Quando glielo faccio notare, però, mi spiega: "Venivo da 4 campionati in cui avevo fatto tanti gol in Serie A. Arrivavo nella squadra più forte, in Scozia, che mi apriva anche le porte della Champions: era il mio periodo, facevo gol in tutti i modi. Mi dissero che segnavo per divertimento: il complimento più bello, in realtà, è quello lì".

A queste sue parole mi ricredo in toto. E mi compiaccio, perché realizzo quanto possa far piacere paragonare il gol alle emozioni che produce, in sè stesso e negli altri, e non alla presunta semplicità con la quale arriva, in un determinato momento della propria carriera. Anche se sei nell'anno del'ubriaco, quando tutto ciò che tocchi diventa oro, la goduria che si prova, e si fa provare, è sempre superiore al valore intrinseco dell'oro stesso. E tu sei lì, a beartene, come un bambino. E ti diverti.

 

Collage Rosito

 

Chiudo l'intervista, soddisfatto, e lo saluto al bar, dopo l'ennesima raffica di aneddoti. Ho conosciuto sia il Negri calciatore, concreto e determinato, che il Marco uomo, sognatore e spassionato. L'anello di congiunzione tra le due parti, però lo regala a me ed agli spettatori della presentazione del suo libro solo il giorno dopo, nella sala stampa del San Vito che lo accoglie con il calore tipico di questa terra. 

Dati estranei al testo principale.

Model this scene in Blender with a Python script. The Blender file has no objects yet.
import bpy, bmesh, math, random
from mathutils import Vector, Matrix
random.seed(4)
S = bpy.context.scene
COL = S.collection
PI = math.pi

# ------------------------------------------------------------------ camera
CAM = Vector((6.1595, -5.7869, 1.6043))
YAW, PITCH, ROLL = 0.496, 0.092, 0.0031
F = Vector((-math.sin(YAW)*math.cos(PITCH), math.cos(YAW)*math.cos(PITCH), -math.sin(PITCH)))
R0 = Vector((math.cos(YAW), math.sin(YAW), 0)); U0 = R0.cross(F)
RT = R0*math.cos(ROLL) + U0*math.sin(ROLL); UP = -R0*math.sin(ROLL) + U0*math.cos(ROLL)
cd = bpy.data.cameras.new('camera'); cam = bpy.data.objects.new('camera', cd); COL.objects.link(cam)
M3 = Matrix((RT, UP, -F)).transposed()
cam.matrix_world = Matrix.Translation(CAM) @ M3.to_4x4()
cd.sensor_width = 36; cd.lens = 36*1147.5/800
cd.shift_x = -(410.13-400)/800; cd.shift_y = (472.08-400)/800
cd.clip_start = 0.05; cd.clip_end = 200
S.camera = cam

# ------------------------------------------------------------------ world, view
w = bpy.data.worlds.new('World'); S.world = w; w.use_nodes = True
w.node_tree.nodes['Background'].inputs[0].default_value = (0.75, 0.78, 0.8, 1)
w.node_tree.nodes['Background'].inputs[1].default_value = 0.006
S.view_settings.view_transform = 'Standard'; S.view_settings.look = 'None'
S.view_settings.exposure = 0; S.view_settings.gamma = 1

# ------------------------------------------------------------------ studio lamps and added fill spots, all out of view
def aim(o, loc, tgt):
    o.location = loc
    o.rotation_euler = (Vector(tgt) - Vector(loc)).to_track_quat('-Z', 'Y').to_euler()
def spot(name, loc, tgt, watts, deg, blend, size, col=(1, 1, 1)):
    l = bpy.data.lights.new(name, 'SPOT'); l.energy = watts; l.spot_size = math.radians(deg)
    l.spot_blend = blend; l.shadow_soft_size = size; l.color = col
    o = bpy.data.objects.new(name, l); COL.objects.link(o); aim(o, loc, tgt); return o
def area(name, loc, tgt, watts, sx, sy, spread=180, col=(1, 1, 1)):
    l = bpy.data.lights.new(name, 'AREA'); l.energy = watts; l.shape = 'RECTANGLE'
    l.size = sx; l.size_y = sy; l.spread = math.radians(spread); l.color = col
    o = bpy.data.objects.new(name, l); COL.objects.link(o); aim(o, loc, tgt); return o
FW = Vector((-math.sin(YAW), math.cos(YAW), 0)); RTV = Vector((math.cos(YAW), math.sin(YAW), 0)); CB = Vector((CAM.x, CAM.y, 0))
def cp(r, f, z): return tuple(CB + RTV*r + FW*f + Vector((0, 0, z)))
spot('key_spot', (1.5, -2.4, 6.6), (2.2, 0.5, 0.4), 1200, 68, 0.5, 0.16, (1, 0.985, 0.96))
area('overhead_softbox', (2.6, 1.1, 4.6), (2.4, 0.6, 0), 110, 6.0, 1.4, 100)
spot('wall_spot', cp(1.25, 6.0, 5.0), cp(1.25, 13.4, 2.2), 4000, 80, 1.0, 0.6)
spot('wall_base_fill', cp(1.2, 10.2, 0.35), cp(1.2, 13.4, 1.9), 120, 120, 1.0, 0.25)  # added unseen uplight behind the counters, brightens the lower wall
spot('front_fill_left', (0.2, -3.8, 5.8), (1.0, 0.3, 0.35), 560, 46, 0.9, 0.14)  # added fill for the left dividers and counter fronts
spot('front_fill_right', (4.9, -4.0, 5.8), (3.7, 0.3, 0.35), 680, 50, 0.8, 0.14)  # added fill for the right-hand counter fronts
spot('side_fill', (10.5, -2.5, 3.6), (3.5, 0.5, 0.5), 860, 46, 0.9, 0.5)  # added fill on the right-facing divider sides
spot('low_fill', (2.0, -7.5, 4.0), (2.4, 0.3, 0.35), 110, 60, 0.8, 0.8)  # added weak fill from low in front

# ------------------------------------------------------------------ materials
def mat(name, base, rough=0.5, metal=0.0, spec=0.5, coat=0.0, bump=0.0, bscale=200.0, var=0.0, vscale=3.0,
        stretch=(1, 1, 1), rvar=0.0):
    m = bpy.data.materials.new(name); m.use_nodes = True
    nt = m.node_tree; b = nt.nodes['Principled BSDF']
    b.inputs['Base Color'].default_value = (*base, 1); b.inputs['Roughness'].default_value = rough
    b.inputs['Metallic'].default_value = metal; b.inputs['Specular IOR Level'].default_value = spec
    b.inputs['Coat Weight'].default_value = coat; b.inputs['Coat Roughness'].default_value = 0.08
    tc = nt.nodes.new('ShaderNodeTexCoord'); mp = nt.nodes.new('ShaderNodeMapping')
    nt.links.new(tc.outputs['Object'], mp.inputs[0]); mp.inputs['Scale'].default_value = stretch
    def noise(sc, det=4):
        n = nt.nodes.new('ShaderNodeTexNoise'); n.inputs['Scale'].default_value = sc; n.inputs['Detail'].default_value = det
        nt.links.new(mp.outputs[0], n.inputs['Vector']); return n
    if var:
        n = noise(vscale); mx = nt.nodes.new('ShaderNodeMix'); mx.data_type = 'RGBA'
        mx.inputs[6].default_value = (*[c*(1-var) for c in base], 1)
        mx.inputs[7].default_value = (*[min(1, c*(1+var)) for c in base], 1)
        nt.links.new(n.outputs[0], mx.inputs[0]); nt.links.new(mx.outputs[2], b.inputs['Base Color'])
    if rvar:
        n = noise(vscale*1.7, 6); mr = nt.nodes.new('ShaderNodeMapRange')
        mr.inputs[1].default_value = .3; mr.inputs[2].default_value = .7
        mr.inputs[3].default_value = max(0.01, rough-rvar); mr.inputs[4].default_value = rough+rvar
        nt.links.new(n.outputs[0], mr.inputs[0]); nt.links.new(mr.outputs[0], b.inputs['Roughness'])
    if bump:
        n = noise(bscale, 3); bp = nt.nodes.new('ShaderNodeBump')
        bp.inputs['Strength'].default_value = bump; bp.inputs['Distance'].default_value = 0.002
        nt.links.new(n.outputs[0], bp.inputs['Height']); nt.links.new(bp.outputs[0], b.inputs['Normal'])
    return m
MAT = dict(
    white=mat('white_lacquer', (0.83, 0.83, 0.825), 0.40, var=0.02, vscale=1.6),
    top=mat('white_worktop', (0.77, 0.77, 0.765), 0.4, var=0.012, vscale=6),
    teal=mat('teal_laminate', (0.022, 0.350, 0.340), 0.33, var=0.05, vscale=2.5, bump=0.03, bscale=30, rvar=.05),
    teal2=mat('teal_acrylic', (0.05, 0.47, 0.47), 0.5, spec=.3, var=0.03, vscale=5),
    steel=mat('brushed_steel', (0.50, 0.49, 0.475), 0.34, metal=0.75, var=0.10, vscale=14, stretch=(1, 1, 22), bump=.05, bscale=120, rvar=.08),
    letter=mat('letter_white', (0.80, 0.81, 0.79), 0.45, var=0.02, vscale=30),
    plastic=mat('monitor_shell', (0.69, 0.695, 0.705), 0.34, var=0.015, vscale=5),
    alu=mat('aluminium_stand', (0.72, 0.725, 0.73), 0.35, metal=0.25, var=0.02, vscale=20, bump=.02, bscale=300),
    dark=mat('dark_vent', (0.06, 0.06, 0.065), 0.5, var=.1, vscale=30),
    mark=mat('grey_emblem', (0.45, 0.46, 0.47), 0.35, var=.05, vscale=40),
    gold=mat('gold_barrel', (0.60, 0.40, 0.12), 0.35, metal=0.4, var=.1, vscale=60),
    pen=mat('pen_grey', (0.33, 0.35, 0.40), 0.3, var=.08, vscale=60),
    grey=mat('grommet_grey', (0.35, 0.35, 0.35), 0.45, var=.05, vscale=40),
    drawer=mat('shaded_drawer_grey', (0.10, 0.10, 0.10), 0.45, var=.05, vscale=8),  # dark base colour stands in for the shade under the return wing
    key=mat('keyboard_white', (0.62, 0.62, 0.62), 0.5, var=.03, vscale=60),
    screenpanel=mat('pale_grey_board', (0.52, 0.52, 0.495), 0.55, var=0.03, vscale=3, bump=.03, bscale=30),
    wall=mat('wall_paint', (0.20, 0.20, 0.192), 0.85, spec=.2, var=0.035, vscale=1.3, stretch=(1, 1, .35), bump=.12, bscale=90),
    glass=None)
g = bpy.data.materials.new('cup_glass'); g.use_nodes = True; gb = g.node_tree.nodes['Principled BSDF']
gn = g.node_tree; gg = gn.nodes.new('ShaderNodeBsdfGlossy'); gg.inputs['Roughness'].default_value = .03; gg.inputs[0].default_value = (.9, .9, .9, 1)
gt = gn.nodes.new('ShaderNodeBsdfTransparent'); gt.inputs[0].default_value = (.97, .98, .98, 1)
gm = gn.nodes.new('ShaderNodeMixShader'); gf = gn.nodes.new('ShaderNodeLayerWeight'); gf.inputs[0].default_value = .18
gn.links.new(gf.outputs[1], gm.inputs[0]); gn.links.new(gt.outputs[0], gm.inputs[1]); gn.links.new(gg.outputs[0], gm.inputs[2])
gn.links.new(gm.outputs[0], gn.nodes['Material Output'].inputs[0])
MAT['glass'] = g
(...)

"A Bologna noi diciamo 'poche pugnette'. Col senno del poi, certo, qualche intervista in più mi avrebbe fatto comodo. Ma alla fine, come in tutta la mia vita, sono sempre andato orgogogliosamente avanti per la mia strada. E va bene così". 

Non bene: benissimo, Marco: idee chiare, poche pugnette, tanti gol. Roba da bomber veri. 

Di quelli che, anche quando giocano a squash, e la pallina ti fa male, il muro perde sempre.